Here’s a copy of his press release.

Larry Taylor press release conceding defeat

Larry Taylor press release

There will be time in the next few days to discuss why certain trial lawyers may have objected to the bill but, from my perspective, the important is not whether the trial lawyers have a legitimate concern or whether, indeed, their objections are the only cause of the bill’s defeat.  Why, for example, did Steve Mostyn oppose it if the offensive provision had been removed? In some sense, however, this really doesn’t matter. The important issue is what on earth is Texas going to do about hurricane insurance until the 84th legislature two hurricane seasons from now.

Miracles?

There is, I suppose, a remote chance that the House could pass some minimalist bill that fixed the worst parts of the current scheme and try to ram it through the Senate.  I sure hope that happens. But I am not certain that there is the requisite level of support for such a scheme nor am I sure that there is time.  I do recall Representative John Smithee, chair of the House Insurance Committee, saying at a hearing that he did have a bill filed that had little content but that could be used as kind of an all purpose vehicle for TWIA reform.  But, again, I have doubts that there is the will or the time to get something passed before the end of the regular session.

There is also, I suppose, the possibility that Governor Rick Perry would add windstorm finance to a special legislative session.  But I have heard no rumor that such is contemplated.  And there is, I suppose, the possibility, that Texas is just counting on using its rainy day fund to pay for what could be a very rainy day on the coast of Texas this summer or next.  But I do not know whether such a use would be countenanced by the political powers or, since this is partly a self-inflicted wound, whether it should be used in that fashion.

What now?

And so, to my amazement, Texas is apparently choosing to to face the 2013 hurricane season — and perhaps the 2014 hurricane season too – with 62% of the property on the coast insured against tropical cyclones by an insurer that has been called insolvent by the Texas Insurance Commissioner, Eleanor Kitzman. The insurer has at in its Catastrophe Reserve Trust Fund at best 1/20th of the amount it should have if it wants to self-fund claims and has very doubtful ability to recapitalize itself in a significant way using post-event bonds.

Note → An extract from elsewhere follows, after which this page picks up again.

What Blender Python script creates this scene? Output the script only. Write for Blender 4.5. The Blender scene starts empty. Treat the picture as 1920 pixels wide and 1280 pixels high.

As I told Fox TV today in a part that didn’t make the air this means two things for people on the coast. (1) People with insurance from the Texas Windstorm Insurance Association need to shop very aggressively for alternative forms of windstorm insurance.  They can’t just go to Allstate and State Farm and the usual suspects There are many insurers in Texas.  Many won’t write on the coast.  But maybe some of them will.  Even if it costs more, it may well be worth the peace of mind if and when a storm brews in the Gulf of Mexico this summer.  (2) People and businesses with TWIA policies should behave as if their policies have upwards of 30% coinsurance. That means taking every imaginable step both now to get their properties as resistant to hurricane damage as possible and to take every last minute precaution to reduce loss if a storm comes.

For my part, I’m going to keep watch on the extent to which TWIA succeeds in increasing its capitalization through a Bond Anticipation Note and through reinsurance.  I’ll try to dig further into the ability of TWIA to sell post-event bonds. And I’ll keep watch to see if any legislative cavalry is coming over the hill.  Right now, however, all is very silent in this calm before the storm.